Lembrando sempre que o caminho começa em nós. “Então cuidemos bem dos nossos
pensamentos, porque eles se transformarão em sentimentos; cuidemos bem dos
nossos sentimentos, porque eles se transformarão em palavras; cuidemos bem de
nossas palavras, porque elas se transformarão em ações; cuidemos bem de nossas
ações, porque elas se transformarão em hábitos; cuidemos bem de nossos hábitos
porque eles marcarão o nosso caráter; cuidemos bem de nosso caráter, porque ele
determinará o nosso destino.”
É
bom lembrar o seguinte pensamento: “nos preocupemos mais com o nosso caráter do
que com a nossa reputação, pois a nossa reputação é o que os outros pensam de
nós e o nosso caráter é o que realmente nós somos.”
Pensemos
também sobre algo muito importante. Como nós agimos normalmente quando
recebemos de outra pessoa uma notícia – para não dizer fofoca – que trata quase
sempre sobre o caráter ou a falta de caráter de alguém? Como nós falamos mal
dos outros facilmente. Como coisas que nem sabemos se são verdadeiras circulam
como se verdade fossem. Por que essa nossa facilidade em espalhar a maldade, a
desgraça, a difamação, sem o menor pudor?
Neste
sentido, uma prática pode também ser bastante útil no nosso dia-a-dia: o uso
das três peneiras de Sócrates. Quando alguém vier lhe falar sobre um assunto
que não é bom, sobre a vida alheia, use as três peneiras. Primeira peneira: o
que é tratado é verdade? Você tem certeza? Absoluta? Segunda peneira: o que é tratado é bom? Faz
bem a alguém? Se o assunto sobreviveu às duas peneiras iniciais, aplique-lhe a
terceira peneira: o assunto em questão é útil para o quê? Resumindo, não
sejamos veículos de coisas ruins, de maldades, de injustiças. Utilizemos o
nosso precioso tempo na vida com o que é bom, bonito, verdadeiro, útil.

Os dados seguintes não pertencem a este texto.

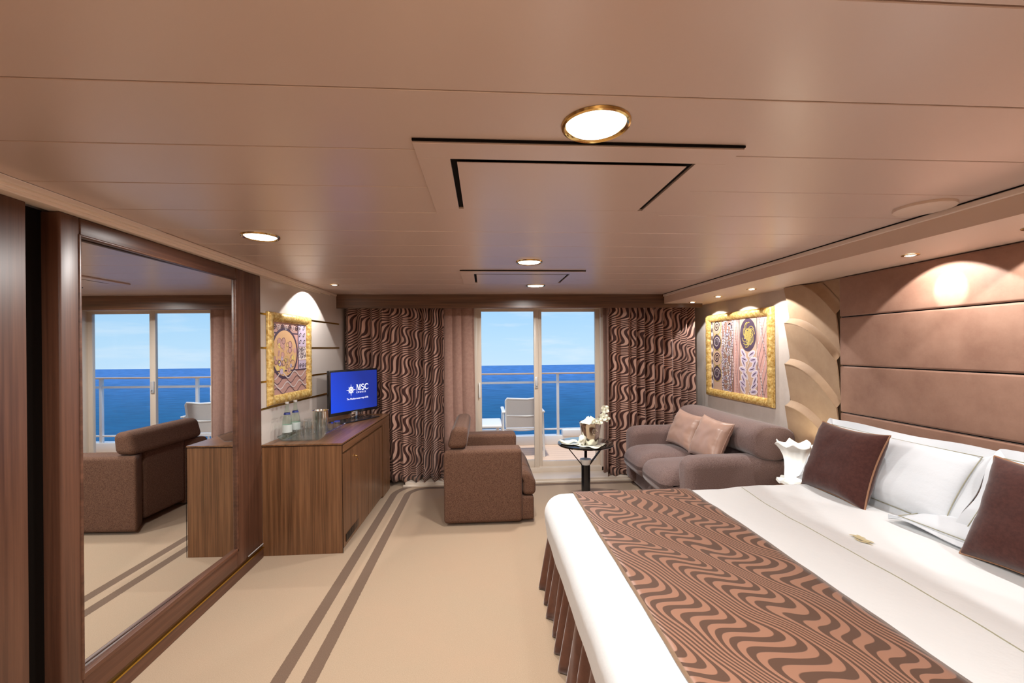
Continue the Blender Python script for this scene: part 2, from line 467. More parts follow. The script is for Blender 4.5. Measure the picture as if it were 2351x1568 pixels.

Tratemos-nos bem para que o mundo nos trate da mesma forma. Vamos dar o
exemplo. Vamos MERECER o que buscamos, pois o MERECIMENTO é o motor da
evolução. É a união da teoria com a prática.
Do “Diálogo entre Exu e Oxalá.” Pelo
Templo Tião D'angola e Boiadeiro Sete Porteiras.
Então, companheiro Exu, não temos
porque lamentar. A ignorância em que vivem os homens é sinal de que ainda temos
trabalho a realizar. A pouca sabedoria que possuem significa que ainda estão
muito próximos ao ponto de partida e cabe a nós, não importa se chamados de
“direita” ou “esquerda”, auxiliá-los em sua caminhada, que é muito longa ainda.
Apenas contemplar as mazelas dos corações humanos não irá auxiliá-los em nada.
Sou a luz que guia os olhos da humanidade e você é o movimento que não a deixa
estática. Se pararmos por um segundo sequer, atrasaremos em séculos e séculos o
progresso da raça humana, que tanto depende de nós.